What to produce:
Your answer should be a single number: the count of lines that include the word "Measure".

[START OF Data shown]

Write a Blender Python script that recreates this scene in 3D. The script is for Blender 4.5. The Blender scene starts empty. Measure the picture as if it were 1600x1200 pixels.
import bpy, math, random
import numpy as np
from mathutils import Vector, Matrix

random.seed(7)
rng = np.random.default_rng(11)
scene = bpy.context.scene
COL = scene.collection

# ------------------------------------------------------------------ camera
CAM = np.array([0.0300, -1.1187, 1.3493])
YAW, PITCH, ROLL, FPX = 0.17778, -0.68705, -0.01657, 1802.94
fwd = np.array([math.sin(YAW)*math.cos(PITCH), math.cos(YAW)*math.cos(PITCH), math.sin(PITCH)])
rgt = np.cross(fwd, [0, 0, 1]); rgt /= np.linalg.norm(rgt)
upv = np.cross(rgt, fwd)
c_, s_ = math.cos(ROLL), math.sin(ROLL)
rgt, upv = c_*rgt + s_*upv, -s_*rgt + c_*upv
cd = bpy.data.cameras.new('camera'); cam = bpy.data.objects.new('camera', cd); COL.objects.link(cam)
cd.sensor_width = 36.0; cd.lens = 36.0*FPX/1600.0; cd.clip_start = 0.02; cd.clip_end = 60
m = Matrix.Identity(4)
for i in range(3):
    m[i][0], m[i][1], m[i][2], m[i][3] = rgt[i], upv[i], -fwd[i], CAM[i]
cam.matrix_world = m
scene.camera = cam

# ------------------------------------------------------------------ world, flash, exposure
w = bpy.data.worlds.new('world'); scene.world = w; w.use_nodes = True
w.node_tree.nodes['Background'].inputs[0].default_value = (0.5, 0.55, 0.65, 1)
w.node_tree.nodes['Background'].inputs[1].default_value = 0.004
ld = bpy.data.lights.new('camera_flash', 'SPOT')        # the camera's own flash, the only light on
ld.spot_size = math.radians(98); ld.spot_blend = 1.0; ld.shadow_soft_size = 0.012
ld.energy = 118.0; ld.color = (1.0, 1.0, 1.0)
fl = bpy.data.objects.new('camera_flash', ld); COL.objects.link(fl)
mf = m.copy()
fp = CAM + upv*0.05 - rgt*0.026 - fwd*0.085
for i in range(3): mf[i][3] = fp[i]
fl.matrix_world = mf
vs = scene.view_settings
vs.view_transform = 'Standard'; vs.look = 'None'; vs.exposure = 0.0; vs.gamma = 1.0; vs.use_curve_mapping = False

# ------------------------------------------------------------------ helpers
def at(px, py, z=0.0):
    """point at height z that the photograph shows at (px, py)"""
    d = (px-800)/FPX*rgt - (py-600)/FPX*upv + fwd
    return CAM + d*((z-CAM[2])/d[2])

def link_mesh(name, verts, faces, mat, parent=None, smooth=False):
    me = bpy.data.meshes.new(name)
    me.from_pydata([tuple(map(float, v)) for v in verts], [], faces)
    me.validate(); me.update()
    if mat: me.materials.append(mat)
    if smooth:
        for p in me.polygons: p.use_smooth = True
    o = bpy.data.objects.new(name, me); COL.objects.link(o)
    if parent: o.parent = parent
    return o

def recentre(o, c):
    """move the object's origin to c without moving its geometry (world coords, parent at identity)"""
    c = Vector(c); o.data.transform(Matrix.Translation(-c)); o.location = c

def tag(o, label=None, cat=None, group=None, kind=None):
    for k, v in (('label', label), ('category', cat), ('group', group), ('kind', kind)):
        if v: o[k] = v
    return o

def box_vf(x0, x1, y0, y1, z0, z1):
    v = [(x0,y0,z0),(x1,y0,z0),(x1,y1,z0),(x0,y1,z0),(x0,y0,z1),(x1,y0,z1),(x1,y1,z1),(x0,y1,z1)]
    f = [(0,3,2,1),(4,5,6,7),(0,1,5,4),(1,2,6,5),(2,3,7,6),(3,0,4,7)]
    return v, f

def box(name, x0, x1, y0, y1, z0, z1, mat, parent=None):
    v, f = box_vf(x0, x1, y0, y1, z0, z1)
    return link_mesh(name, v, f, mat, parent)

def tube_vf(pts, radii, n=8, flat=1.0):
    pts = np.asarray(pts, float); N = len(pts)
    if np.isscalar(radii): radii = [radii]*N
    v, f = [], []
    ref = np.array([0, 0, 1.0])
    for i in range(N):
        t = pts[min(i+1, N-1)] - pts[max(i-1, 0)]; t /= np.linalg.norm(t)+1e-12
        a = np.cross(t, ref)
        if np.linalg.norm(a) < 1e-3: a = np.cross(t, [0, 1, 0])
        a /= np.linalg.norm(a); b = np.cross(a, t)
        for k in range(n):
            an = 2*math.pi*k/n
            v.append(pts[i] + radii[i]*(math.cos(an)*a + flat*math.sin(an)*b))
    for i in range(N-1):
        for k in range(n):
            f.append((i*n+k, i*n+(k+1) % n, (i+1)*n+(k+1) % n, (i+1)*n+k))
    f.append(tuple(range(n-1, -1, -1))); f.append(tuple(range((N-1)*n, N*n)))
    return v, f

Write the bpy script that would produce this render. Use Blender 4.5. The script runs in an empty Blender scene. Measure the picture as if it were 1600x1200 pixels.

[END OF Data shown]

Exercise answer:
2